The debate didn’t go as Goldson expected, however, after the influential Alderman Perez joined him in opposition.
“I do agree with my colleague from the 30th Ward,” Perez said. If the streetcar study costs $1 million, imagine what the installation will cost, he said.
Elicker said he agrees that these are “tough fiscal times,” but many other cities are putting in streetcars. Permanent public transportation routes drive development, he said. “You spend X dollars in the beginning and get maybe X dollars times two” in taxes later, he said.

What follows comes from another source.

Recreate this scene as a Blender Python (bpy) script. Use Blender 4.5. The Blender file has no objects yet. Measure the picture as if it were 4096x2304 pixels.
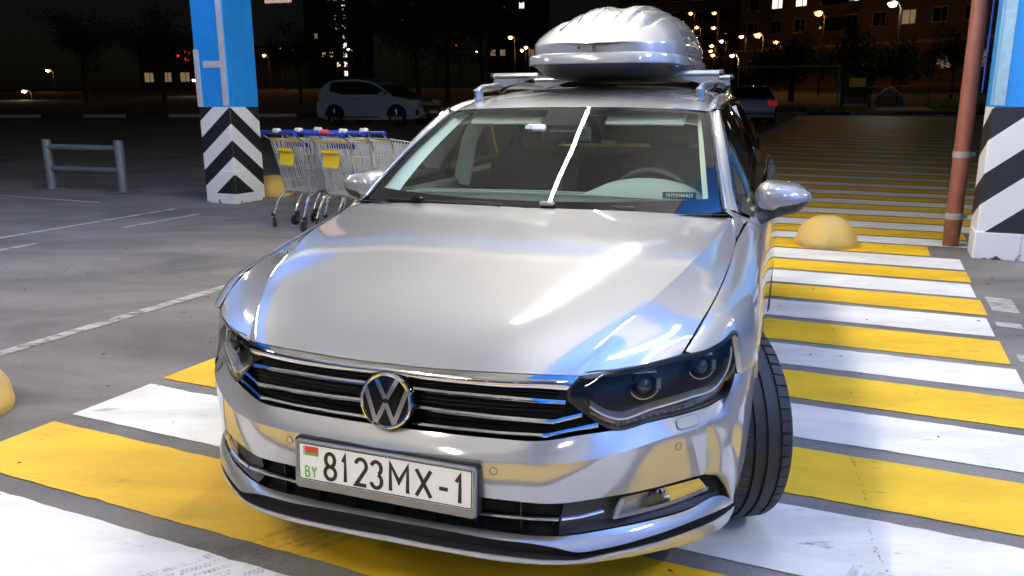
import bpy, math, random
import numpy as np
from mathutils import Matrix, Vector

random.seed(7)
rad = math.radians
SC = bpy.context.scene
COL = SC.collection

# ------------------------------------------------------------------ camera
cam_d = bpy.data.cameras.new("camera")
cam_d.sensor_width = 36.0
cam_d.lens = 3186.8 / 4096 * 36.0
cam_d.clip_start = 0.05
cam_d.clip_end = 1500
cam = bpy.data.objects.new("camera", cam_d)
COL.objects.link(cam)
cam.matrix_world = Matrix.Translation((0, 0, 1.37)) @ Matrix.Rotation(rad(90 - 13.07), 4, 'X') @ Matrix.Rotation(rad(-0.17), 4, 'Z')
SC.camera = cam

# ------------------------------------------------------------------ night sky, moon-weak sun, exposure
world = bpy.data.worlds.new("World")
SC.world = world
world.use_nodes = True
wn = world.node_tree
bg = wn.nodes["Background"]
sky = wn.nodes.new("ShaderNodeTexSky")
sky.sky_type = 'NISHITA'
sky.sun_disc = False
sky.sun_elevation = rad(40.0)
sky.sun_rotation = rad(150)
sky.air_density = 1.4
sky.dust_density = 2.0
wn.links.new(sky.outputs[0], bg.inputs[0])
bg.inputs[1].default_value = 0.00045
sun_d = bpy.data.lights.new("sun", 'SUN')
sun_d.energy = 0.003
sun_d.angle = rad(0.5)
sun_d.color = (0.75, 0.85, 1.0)
sun = bpy.data.objects.new("sun", sun_d)
sun.rotation_euler = (rad(50), 0, rad(30))
COL.objects.link(sun)
SC.view_settings.view_transform = 'Standard'
SC.view_settings.look = 'None'
SC.view_settings.exposure = 0.70
SC.view_settings.gamma = 1.0
SC.view_settings.use_curve_mapping = False
SC.render.engine = 'CYCLES'
SC.cycles.use_denoising = True
SC.cycles.max_bounces = 10
SC.cycles.transparent_max_bounces = 16
SC.cycles.sample_clamp_indirect = 6.0
SC.cycles.caustics_reflective = False
SC.cycles.caustics_refractive = False
SC.cycles.use_light_tree = True

# ------------------------------------------------------------------ materials
MATS = {}
def nd(nt, t, **kw):
    n = nt.nodes.new(t)
    for k, v in kw.items():
        if k in n.inputs:
            n.inputs[k].default_value = v
        else:
            setattr(n, k, v)
    return n

def mat(name, color=(.5, .5, .5), rough=.5, metal=0., coat=0., coat_rough=.03, emit=None, strength=0., spec=.5,
        noise=0., nscale=20., bump=0., bscale=60., alpha_noise=None, detail=6., var=None):
    """Principled material with optional colour mottling and bump."""
    m = bpy.data.materials.new(name)
    m.use_nodes = True
    nt = m.node_tree
    b = nt.nodes["Principled BSDF"]
    b.inputs["Base Color"].default_value = (*color, 1)
    b.inputs["Roughness"].default_value = rough
    b.inputs["Metallic"].default_value = metal
    b.inputs["Coat Weight"].default_value = coat
    b.inputs["Coat Roughness"].default_value = coat_rough
    b.inputs["Specular IOR Level"].default_value = spec
    if emit:
        b.inputs["Emission Color"].default_value = (*emit, 1)
        b.inputs["Emission Strength"].default_value = strength
    if noise or bump:
        tc = nd(nt, "ShaderNodeTexCoord")
    if noise:
        n = nd(nt, "ShaderNodeTexNoise", Scale=nscale, Detail=detail, Roughness=.65)
        nt.links.new(tc.outputs["Object"], n.inputs["Vector"])
        r = nd(nt, "ShaderNodeValToRGB")
        c2 = var if var else tuple(max(0, c * (1 - noise)) for c in color)
        r.color_ramp.elements[0].position = .3
        r.color_ramp.elements[1].position = .7
        r.color_ramp.elements[0].color = (*c2, 1)
        r.color_ramp.elements[1].color = (*color, 1)
        nt.links.new(n.outputs["Fac"], r.inputs[0])
        nt.links.new(r.outputs[0], b.inputs["Base Color"])
    if bump:
        n2 = nd(nt, "ShaderNodeTexNoise", Scale=bscale, Detail=5.)
        nt.links.new(tc.outputs["Object"], n2.inputs["Vector"])
        bp = nd(nt, "ShaderNodeBump", Strength=bump, Distance=.01)
        nt.links.new(n2.outputs["Fac"], bp.inputs["Height"])
        nt.links.new(bp.outputs[0], b.inputs["Normal"])
    MATS[name] = m
    return m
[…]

Elicker then fielded a number of other questions from his colleagues, about where the streetcars might go. “You all are making me earn my $2,000 a year tonight,” he quipped, after responding to several queries.
Quinnipiac Meadows Alderman Gerald Antunes said the city has already increased room on the streets for bikes. Now cars will have to share the road with a “third vehicle.” It “puts us in a quandary,” he said. “A situation where danger lurks.”
Antunes said he’d rather see increased bus service than a streetcar system.
“Be realistic,” Perez said, speaking again against the trolley plan. “We only have so much money,” and the city is already asking unions to provide concessions.
Other aldermen piled on with questions and critiques. The measure ultimately failed 16 to 6, with two aldermen declining to vote.
“I think it’s deeply unfortunate,” Elicker said after the vote against streetcar studying. The city has already spent “a good amount of money working on a design” for a streetcar system, he said.
Elicker said he doesn’t know now if the streetcar dream is dead. “We certainly lose out on $800,000 from the federal government.”